Fortunately, the right-minded prevailed. Slavery was a black and white issue. Slavery was a fundamentally evil practice that had gone on around the world for thousands of years.

That white Americans rose up to unshackle black Americans is one of the highlights of this country’s history.

If only the issue were so simple today. It’s not.

The country is split between economic winners and economic losers, riven by conflicts over social values, troubled by arguments over just how one defines equality, and struggling with how and how much governments should intervene when differing definitions of equality collide.

Trump did nothing to close the divide. Joe – “I’m not working for you” – Biden isn’t showing any indications of proving much better as a “uniter, not a divider” as Texas Gov. George W. Bush once defined his political philosophy. 

U.S. Today might argue that Biden’s comment to the Detroit auto worker the candidate considered a “horse’s ass” was “missing context,” but many of the measures suggested in “The Biden Plan to End Our Gun Violence Epidemic” are out of touch with the views of many of those in areas of the Midwest and West where guns are still considered tools, not weapons.

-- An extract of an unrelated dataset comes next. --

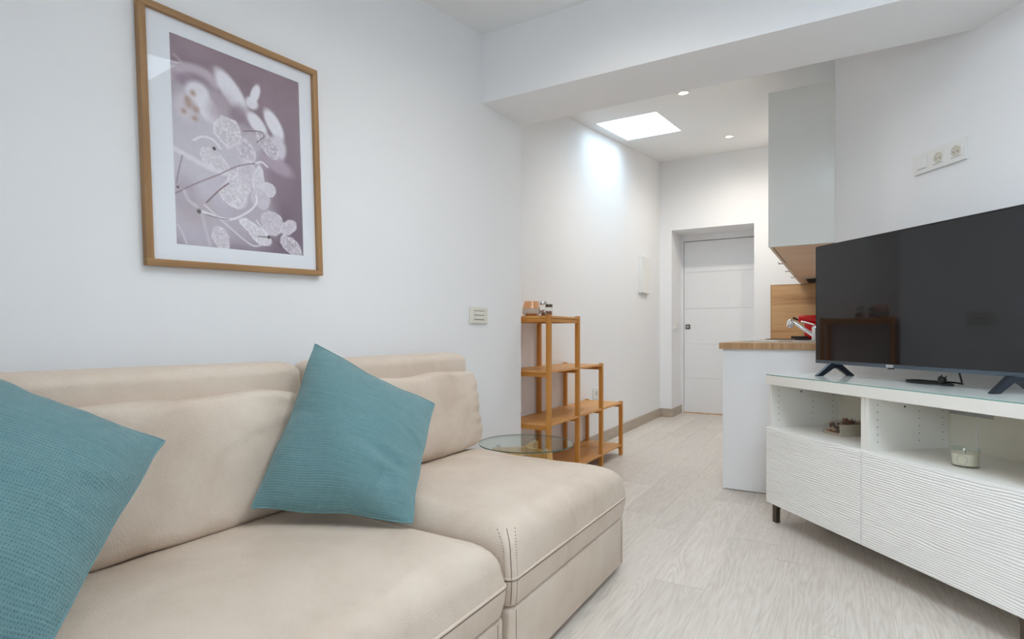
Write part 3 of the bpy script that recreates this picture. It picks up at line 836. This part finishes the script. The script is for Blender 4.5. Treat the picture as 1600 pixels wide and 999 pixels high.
t = thing('socket_panel', 'white plate with two round sockets and a blank above the television', 'socket', inframe(T0, TROT, -0.001, -0.689, 1.726), TROT)
pl = obj('socket_plate', BX(-0.010, 0, -0.134, 0.134, -0.046, 0.046, 0.002), m_plastic, t)
def schuko(parent, y, z, xs=-1, x=-0.010, r=0.0205):
    b = NB(); Mx = Matrix.Translation((x, y, z)) @ Matrix.Rotation(R(-90 if xs < 0 else 90), 4, 'Y')
    box(b, x-0.0022, x+0.0005, y-0.029, y+0.029, z-0.029, z+0.029, 0.001)
    f = obj('socket_face', b, m_plastic, parent)
    b = NB(); lathe(b, [(r+0.002, 0.0022), (r+0.0022, 0.0034), (r, 0.0034), (r, 0.0024), (0.001, 0.0023)], 28, Mx, caps=False)
    obj('socket_well', b, m_socketwell, f, True)
    for s in (-1, 1):
        b = NB(); cyl(b, 0.0026, 0.0023, 0.0030, 10, Matrix.Translation((0, s*0.0095, -0.003)) @ Mx); obj('pin_hole', b, m_hole, f)
    obj('marker_line', BX(x-0.0026, x-0.002, y-0.024, y+0.024, z-0.0252, z-0.0240), m_hole, f)
m_socketwell = plain('shaded_socket_plastic', (206, 200, 186), 0.5)
obj('blank_cover', BX(-0.0125, -0.009, 0.059, 0.117, -0.029, 0.029, 0.001), m_plastic, pl)
obj('marker_line', BX(-0.0130, -0.0124, 0.064, 0.112, -0.0252, -0.0240), m_hole, pl)
schuko(pl, 0.0, 0.0); schuko(pl, -0.088, 0.0)

t = thing('wall_socket', 'white wall socket low on the hall wall beside the stepped shelf', 'socket', F(2.27, -1.042, 0.444), FROT)
pl = obj('socket_plate', BX(0, 0.010, -0.055, 0.055, -0.046, 0.046, 0.002), m_plastic, t)
b = NB(); Mx = Matrix.Translation((0.010, 0, 0)) @ Matrix.Rotation(R(90), 4, 'Y')
lathe(b, [(0.024, 0.0), (0.024, 0.002), (0.021, 0.002), (0.020, 0.0006), (0.001, 0.0005)], 24, Mx, caps=False); obj('socket_well', b, m_socketwell, pl, True)
for s in (-1, 1):
    obj('pin_hole', cyl(NB(), 0.003, 0.0006, 0.0014, 10, Matrix.Translation((0, s*0.0095, 0)) @ Mx), m_hole, pl)
t = thing('jamb_switch', 'small white light switch on the side of the door recess', 'switch', F(4.385, N0+0.001, 1.035), FROT)
pl = obj('switch_plate', BX(0, 0.012, -0.075, 0.075, -0.045, 0.045, 0.002), m_plastic, t)
obj('rocker', BX(0.011, 0.024, 0.0, 0.062, 0.006, 0.034, 0.002), m_cream, pl); obj('rocker', BX(0.011, 0.024, 0.0, 0.062, -0.034, -0.006, 0.002), m_cream, pl)

t = thing('fuse_box', 'white flat fuse box on the hall wall near the far corner', 'fuse box', F(3.60, -1.042, 1.56), FROT)
bd = obj('box_body', BX(0, 0.026, -0.15, 0.15, -0.193, 0.193, 0.003), m_plastic, t)
obj('box_door', BX(0.026, 0.034, -0.146, 0.146, -0.188, 0.188, 0.003), m_plastic, t)

# ------------------------------------------------------------------ stepped bamboo shelf
SH = thing('stepped_shelf', 'stepped open bamboo shelf of four levels against the hall wall', 'shelf', F(0.78, -0.736), FROT)
q = 0.0135; DEP = 0.283; ST = 0.42
tops = [1.064, 1.064, 0.737, 0.421]
for i in range(4):
    for x in (0.0, -DEP):
        hgt = tops[i]
        obj('post', BX(x-q, x+q, i*ST-q, i*ST+q, 0.0, hgt, 0.002), m_bamboo_z, SH)
levels = [(1.045, 0, 1), (0.718, 0, 2), (0.402, 0, 3), (0.075, 0, 3)]
for z, i0, i1 in levels:
    # board set between the posts, its long edges just inside them
    ya, yb = i0*ST, i1*ST
    b = NB(); pts = []
    x0, x1 = -DEP-q+0.002, q-0.002
    # board with notches round the posts
    n = [ST*k for k in range(i0, i1+1)]
    fr = []
    for k, y in enumerate(n):
        lo = y-q-0.001; hi = y+q+0.001
        if k == 0: fr += [(-q-0.001, ya-q+0.002), (-q-0.001, hi), (x1, hi)]
        elif k == len(n)-1: fr += [(x1, lo), (-q-0.001, lo), (-q-0.001, yb+q-0.002)]
        else: fr += [(x1, lo), (-q-0.001, lo), (-q-0.001, hi), (x1, hi)]
    bkp = [(-DEP-p[0], p[1]) for p in fr][::-1]
    prism(b, fr+bkp, z, z+0.012)
    obj('shelf_board', b, m_bamboo_y, SH)
    for k in range(i0, i1+1):
        y = k*ST
        obj('side_rail', BX(-DEP+q, -q, y-0.008, y+0.008, z-0.026, z-0.0005, 0.001), m_bamboo_x, SH)
    if z > 1.0:
        for x in (0.0, -DEP):
            obj('long_rail', BX(x-0.007, x+0.007, q, ST-q, z-0.026, z-0.0005, 0.001), m_bamboo_y, SH)

# things on its top
ZT = 1.0572
t = thing('candle_glass', 'tapered copper tinted glass candle holder on the shelf top', 'candle holder', F(0.862, -0.897, ZT), FROT)
b = NB(); lathe(b, [(0.040, 0.0), (0.044, 0.004), (0.056, 0.018), (0.058, 0.022), (0.0545, 0.05)], 36, caps=False); lathe(b, [(0.001, 0.012), (0.052, 0.018)], 36, caps=False)
obj('glass_base', b, m_smoke, t, True, 'smoky grey lower glass')
b = NB(); lathe(b, [(0.0545, 0.05), (0.043, 0.094), (0.041, 0.094), (0.0525, 0.05)], 36, caps=False); obj('glass_top', b, m_amber, t, True, 'copper tinted upper glass')
b = NB(); lathe(b, [(0.040, 0.0005), (0.036, 0.0), (0.036, 0.014), (0.012, 0.014)], 28, caps=True); obj('foot', b, m_bamboo_x, t, True)
def herb_jar(label, u, v, r, h, lid):
    t = thing('spice_jar', label, 'jar', F(u, v, ZT), FROT)
    obj('glass_body', lathe(NB(), [(r*0.9, 0), (r, 0.004), (r, h*0.68), (r*0.8, h*0.74), (r*0.8, h*0.78)], 28, caps=True), m_glass, t, 50)
    bb = NB(); rr = random.Random(int(h*1000))
    for i in range(60):
        a = rr.random()*6.28; d_ = rr.random()**.5*r*0.78; z = 0.006+rr.random()*h*0.32; s = r*0.16*(0.6+rr.random())
        M = Matrix.Translation((d_*math.cos(a), d_*math.sin(a), z+s*.5)) @ Matrix.Rotation(rr.random()*3, 4, Vector((rr.random(), rr.random(), 1)).normalized())
        box(bb, -s, s, -s*.6, s*.6, -s*.3, s*.3, M=M)
    o = obj('contents', bb, m_herb, t); o['kind'] = 'stuff'
    obj('lid', lathe(NB(), [(r*0.86, h*0.77), (r*0.9, h*0.79), (r*0.9, h*0.97), (r*0.84, h), (0.002, h)], 28, caps=True), lid, t, 40)
m_herb = plain('dried_brown_pieces', (140, 84, 54), 0.8)
herb_jar('glass jar with a shiny silver lid, behind the copper candle holder', 0.985, -0.882, 0.030, 0.098, m_chrome)
herb_jar('smaller glass jar with a dark metal lid, nearest the shelf post', 0.905, -0.797, 0.024, 0.074, m_bronze)

# ------------------------------------------------------------------ round glass side table
GT = thing('side_table', 'small round glass side table on light oak legs between sofa and stepped shelf', 'table', F(0.294, -0.623), FROT)
ZG = 0.40; RG = 0.238
gt = obj('glass_top', lathe(NB(), [(RG-0.002, ZG-0.008), (RG, ZG-0.006), (RG, ZG-0.002), (RG-0.002, ZG)], 72), m_tableglass, GT, 30)
obj('glass_edge', lathe(NB(), [(RG+0.0002, ZG-0.0065), (RG+0.0006, ZG-0.004), (RG+0.0002, ZG-0.0015)], 72, caps=False), m_glassedge, gt, True)
for k in range(3):
    a = R(-18+120*k); dx, dy = math.cos(a), math.sin(a)
    b = NB()
    M = Matrix.Rotation(a, 4, 'Z')
    hexa(b, [M @ Vector(p) for p in ((0.19, -0.014, 0), (0.215, -0.014, 0), (0.215, 0.014, 0), (0.19, 0.014, 0),
             (0.115, -0.018, ZG-0.022), (0.168, -0.018, ZG-0.022), (0.168, 0.018, ZG-0.022), (0.115, 0.018, ZG-0.022))])
    obj('leg', b, m_table_wood, GT)
    b = NB(); box(b, 0.0, 0.128, -0.012, 0.012, ZG-0.062, ZG-0.022, 0.001, M=M); obj('apron_bar', b, m_table_wood, GT)
    obj('glass_mount', cyl(NB(), 0.012, ZG-0.022, ZG-0.0085, 20, Matrix.Translation((0.142*dx, 0.142*dy, 0))), m_chrome, GT)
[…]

Biden’s plan for “incentives to set up gun licensing programs” in the states, requirements “that 100 percent of firearms sold in the U.S. are smart guns,” mandates that “firearm owners…store weapons safely in their homes,” and more are sure to do nothing but generate huge amounts of controversy in many red states if he becomes president.

Not everyone can justify the expense of a gun safe, and they aren’t always necessary or sensible. And there are a host of reliability problems surrounding so-called “smart guns” that seek to ensure they can be fired only by their owner or someone wearing the device that unlocks the gun.

Just imagine what might have happened if the hunting partner of Senate candidate Dr. Al Gross had been forced to find the secret decoder ring to unlock the trigger on his rifle while the good doctor was being charged by a grizzly bear. 

One can hope that whoever wins here recognizes the value of compromise and doesn’t get preoccupied with onerous gun control or finishing the job of getting that border “wall” built, but given the way things have been going, it would appear foolish to truly expect that.

It’s possible the ugliness, the misery and the destruction will just keep coming although for the true believers of tomorrow it likely won’t be ugliness, misery or destruction any more than it was for the true believers of yesterday.